### TASK TO CARRY OUT
Using the listing below, copy every line that mentions "objects".

### DATA SECTION
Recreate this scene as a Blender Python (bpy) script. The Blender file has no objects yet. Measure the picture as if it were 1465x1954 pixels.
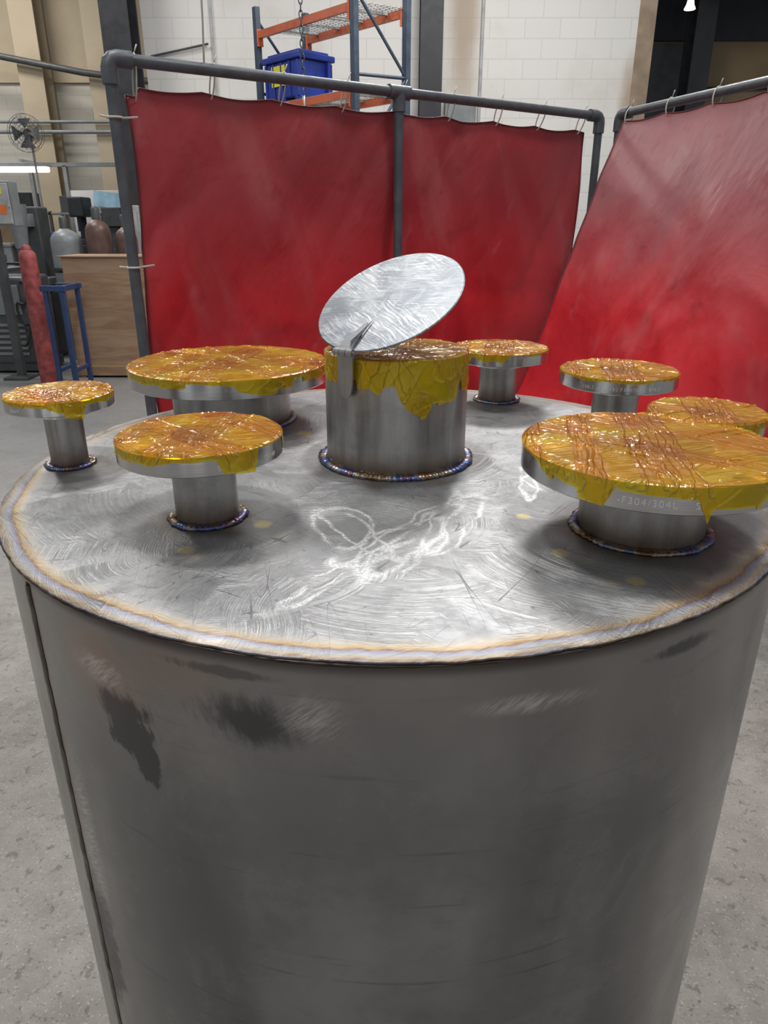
import bpy, bmesh, math, random
from mathutils import Vector, Matrix, noise as mnoise
random.seed(7)
S=bpy.context.scene
try:
    S.view_settings.view_transform='Standard'
    S.view_settings.look='None'
except Exception: pass
WL={}
# ------------------------------------------------------------------ helpers
def link(o): S.collection.objects.link(o); return o
def place(o,origin,parent):
    WL[o.name]=Vector(origin)
    if parent is not None:
        o.parent=parent; o.location=Vector(origin)-WL[parent.name]
    else: o.location=Vector(origin)
def mk(name,verts,faces,mat,origin=None,parent=None,smooth=False,label=None,category=None,kind=None,group=None,angle=None):
    if origin is None:
        xs=[v[0] for v in verts]; ys=[v[1] for v in verts]; zs=[v[2] for v in verts]
        origin=((min(xs)+max(xs))/2,(min(ys)+max(ys))/2,min(zs))
    O=Vector(origin)
    me=bpy.data.meshes.new(name)
    me.from_pydata([tuple(Vector(v)-O) for v in verts],[],faces)
    me.update()
    bm=bmesh.new(); bm.from_mesh(me); bmesh.ops.recalc_face_normals(bm,faces=bm.faces); bm.to_mesh(me); bm.free()
    o=link(bpy.data.objects.new(name,me))
    if smooth:
        me.polygons.foreach_set('use_smooth',[True]*len(me.polygons))
        if angle is not None:
            try: me.set_sharp_from_angle(angle=math.radians(angle))
            except Exception: pass
    if mat: me.materials.append(mat)
    place(o,origin,parent)
    tag(o,label,category,kind,group)
    return o
def tag(o,label=None,category=None,kind=None,group=None):
    if label: o["label"]=label
    if category: o["category"]=category
    if kind: o["kind"]=kind
    if group: o["group"]=group
def empty(name,loc,label,category,parent=None,group=None):
    o=link(bpy.data.objects.new(name,None)); o.empty_display_size=.05
    place(o,loc,parent); tag(o,label,category,None,group); return o
class G:
    """geometry accumulator"""
    def __init__(s): s.v=[]; s.f=[]
    def add(s,v,f):
        n=len(s.v); s.v+= [tuple(x) for x in v]; s.f+=[tuple(i+n for i in q) for q in f]; return s
    def box(s,a,b,bev=0.0,rot=0,piv=None):
        x0,y0,z0=a; x1,y1,z1=b
        bm=bmesh.new(); bmesh.ops.create_cube(bm,size=1)
        for v in bm.verts:
            v.co=Vector((x0+(v.co.x+.5)*(x1-x0),y0+(v.co.y+.5)*(y1-y0),z0+(v.co.z+.5)*(z1-z0)))
        if bev>0: bmesh.ops.bevel(bm,geom=list(bm.edges),offset=bev,segments=2,affect='EDGES',profile=.5)
        if rot:
            p=Vector(piv) if piv else Vector(((x0+x1)/2,(y0+y1)/2,0))
            M_=Matrix.Translation(p)@Matrix.Rotation(rot,4,'Z')@Matrix.Translation(-p)
            for v in bm.verts: v.co=M_@v.co
        bm.verts.index_update()
        s.add([v.co[:] for v in bm.verts],[[v.index for v in f.verts] for f in bm.faces]); bm.free(); return s
    def tube(s,pts,r,n=14,closed=False,cap=True):
        pts=[Vector(p) for p in pts]; m=len(pts); V=[];F=[]
        t0=(pts[1]-pts[0]).normalized()
        ref=Vector((0,0,1)) if abs(t0.z)<.9 else Vector((1,0,0))
        nrm=t0.cross(ref).normalized()
        for i,p in enumerate(pts):
            if closed: t=(pts[(i+1)%m]-pts[i-1]).normalized()
            elif i==0: t=(pts[1]-pts[0]).normalized()
            elif i==m-1: t=(pts[-1]-pts[-2]).normalized()
            else: t=(pts[i+1]-pts[i-1]).normalized()
            nrm=(nrm-t*nrm.dot(t)).normalized(); b=t.cross(nrm)
            rr=r[i] if isinstance(r,(list,tuple)) else r
            for k in range(n):
                a=2*math.pi*k/n; V.append(p+(nrm*math.cos(a)+b*math.sin(a))*rr)
        for i in range(m if closed else m-1):
            j=(i+1)%m
            for k in range(n):
                F.append((i*n+k,i*n+(k+1)%n,j*n+(k+1)%n,j*n+k))
        if cap and not closed:
            F.append(tuple(range(n))[::-1]); F.append(tuple((m-1)*n+k for k in range(n)))
        return s.add(V,F)
    def lathe(s,prof,c,n=48,closed=False):
        cx,cy,cz=c; V=[];F=[]; m=len(prof)
        for (r,z) in prof:
            for k in range(n):
                a=2*math.pi*k/n; V.append((cx+max(r,1e-5)*math.cos(a),cy+max(r,1e-5)*math.sin(a),cz+z))
        for i in range(m if closed else m-1):
            j=(i+1)%m
            for k in range(n): F.append((i*n+k,i*n+(k+1)%n,j*n+(k+1)%n,j*n+k))
        return s.add(V,F)
    def mk(s,name,mat,**k): return mk(name,s.v,s.f,mat,**k)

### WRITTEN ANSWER
Recreate this scene as a Blender Python (bpy) script. The Blender file has no objects yet. Measure the picture as if it were 1465x1954 pixels.
def link(o): S.collection.objects.link(o); return o
    o=link(bpy.data.objects.new(name,me))
    o=link(bpy.data.objects.new(name,None)); o.empty_display_size=.05